What is being asked: Omit any picture, and return the remaining data exactly as written.

Supplied information:
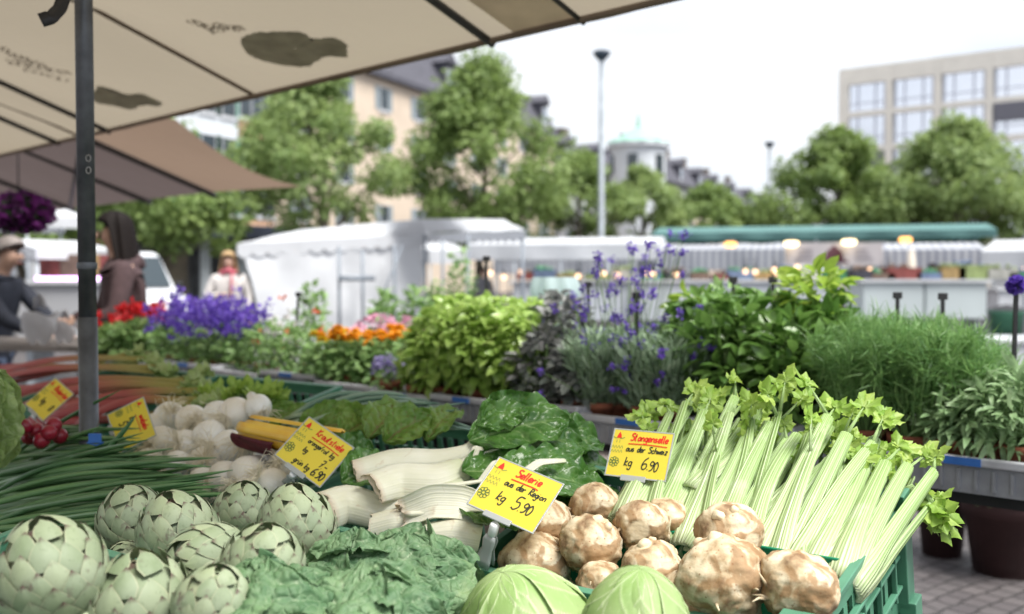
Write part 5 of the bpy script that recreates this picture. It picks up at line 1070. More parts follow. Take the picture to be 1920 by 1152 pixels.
CEL = [('celeriac half hidden beneath the price card beside the chard', 1022, 985, 108, 1.52, (-.5, .1, .8), 3, None, True),
 ('celeriac topmost in the heap against the dark chard leaves', 1118, 952, 100, 1.60, (.2, .3, .9), 5, None, False),
 ('celeriac with a brown patch and stub in the middle of the heap', 1108, 1022, 122, 1.47, (.35, -.1, .9), 12, None, True),
 ('celeriac with one pale round root scar facing the front', 1204, 988, 108, 1.545, (.1, .5, .8), 7, [((-.25, -1, .05), .42)], False),
 ('celeriac pressed behind the one with the round scar', 1250, 974, 90, 1.615, (.2, .2, .9), 4, None, False),
 ('flat broad celeriac leaning on the crate rim beside the clip', 1005, 1060, 138, 1.44, (.1, -.3, .9), 11, None, False),
 ('celeriac with thick pale cut stubs beside the pointed cabbage', 1222, 1066, 118, 1.43, (-.15, -.1, 1), 10, [((-.3, -.2, 1), .3)], True),
 ('celeriac against the divider with a torn white root patch', 1366, 1000, 126, 1.52, (-.3, -.5, .8), 2, [((.5, -.8, -.1), .40)], True),
 ('biggest celeriac, brown blotched, at the front of the heap', 1357, 1085, 176, 1.42, (-.35, .1, .95), 8, None, True),
 ('smooth pale speckled celeriac next to the crate corner', 1497, 1100, 152, 1.44, (.3, .2, .9), 6, None, False),
 ('low celeriac peeking between cabbage and crate rim', 1128, 1096, 96, 1.42, (.1, .1, .9), 9, None, False),
 ('celeriac deep in the heap under the biggest one', 1290, 1120, 110, 1.40, (.4, .0, .8), 1, None, False)]
for c_ in CEL: celeriac(c_[0], c_[1], c_[2], c_[3], c_[4], c_[5], c_[6], c_[7], c_[8])
# ---------------------------------------------------------------- celery
def celery_mat():
    m = NM('celery_stalk'); t = m.attr('t'); w = m.attr('w'); r = m.attr('rnd')
    c = m.ramp(t, [(0., (.62, .69, .45)), (.25, (.48, .61, .31)), (.6, (.35, .51, .20)), (1., (.30, .46, .14))]); c = m.mix(m.math('MULTIPLY', r, .5), c, (.25, .42, .11))
    s = m.math('SINE', m.math('MULTIPLY', w, 34.)); nz_ = m.noise(30, 3); s = m.math('ADD', s, nz_); c = m.mix(m.ramp(s, [(.5, 0.), (1.3, .35)]), c, (.68, .76, .52)); c = m.mix(m.ramp(s, [(0., .28), (.4, 0.)]), c, (.24, .40, .11))
    c = m.mix(m.ramp(m.noise(14, 4), [(.58, 0.), (.74, .4)]), c, (.75, .80, .62))
    return m.bsdf(c, rough=.36, spec=.45, sub=.15, trans=.12, tcol=(.5, .7, .25), bump=s, bstr=.4, bdist=.0016)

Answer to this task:
Write part 5 of the bpy script that recreates this picture. It picks up at line 1070. More parts follow. Take the picture to be 1920 by 1152 pixels.
CEL = [('celeriac half hidden beneath the price card beside the chard', 1022, 985, 108, 1.52, (-.5, .1, .8), 3, None, True),
 ('celeriac topmost in the heap against the dark chard leaves', 1118, 952, 100, 1.60, (.2, .3, .9), 5, None, False),
 ('celeriac with a brown patch and stub in the middle of the heap', 1108, 1022, 122, 1.47, (.35, -.1, .9), 12, None, True),
 ('celeriac with one pale round root scar facing the front', 1204, 988, 108, 1.545, (.1, .5, .8), 7, [((-.25, -1, .05), .42)], False),
 ('celeriac pressed behind the one with the round scar', 1250, 974, 90, 1.615, (.2, .2, .9), 4, None, False),
 ('flat broad celeriac leaning on the crate rim beside the clip', 1005, 1060, 138, 1.44, (.1, -.3, .9), 11, None, False),
 ('celeriac with thick pale cut stubs beside the pointed cabbage', 1222, 1066, 118, 1.43, (-.15, -.1, 1), 10, [((-.3, -.2, 1), .3)], True),
 ('celeriac against the divider with a torn white root patch', 1366, 1000, 126, 1.52, (-.3, -.5, .8), 2, [((.5, -.8, -.1), .40)], True),
 ('biggest celeriac, brown blotched, at the front of the heap', 1357, 1085, 176, 1.42, (-.35, .1, .95), 8, None, True),
 ('smooth pale speckled celeriac next to the crate corner', 1497, 1100, 152, 1.44, (.3, .2, .9), 6, None, False),
 ('low celeriac peeking between cabbage and crate rim', 1128, 1096, 96, 1.42, (.1, .1, .9), 9, None, False),
 ('celeriac deep in the heap under the biggest one', 1290, 1120, 110, 1.40, (.4, .0, .8), 1, None, False)]
for c_ in CEL: celeriac(c_[0], c_[1], c_[2], c_[3], c_[4], c_[5], c_[6], c_[7], c_[8])
# ---------------------------------------------------------------- celery
def celery_mat():
    m = NM('celery_stalk'); t = m.attr('t'); w = m.attr('w'); r = m.attr('rnd')
    c = m.ramp(t, [(0., (.62, .69, .45)), (.25, (.48, .61, .31)), (.6, (.35, .51, .20)), (1., (.30, .46, .14))]); c = m.mix(m.math('MULTIPLY', r, .5), c, (.25, .42, .11))
    s = m.math('SINE', m.math('MULTIPLY', w, 34.)); nz_ = m.noise(30, 3); s = m.math('ADD', s, nz_); c = m.mix(m.ramp(s, [(.5, 0.), (1.3, .35)]), c, (.68, .76, .52)); c = m.mix(m.ramp(s, [(0., .28), (.4, 0.)]), c, (.24, .40, .11))
    c = m.mix(m.ramp(m.noise(14, 4), [(.58, 0.), (.74, .4)]), c, (.75, .80, .62))
    return m.bsdf(c, rough=.36, spec=.45, sub=.15, trans=.12, tcol=(.5, .7, .25), bump=s, bstr=.4, bdist=.0016)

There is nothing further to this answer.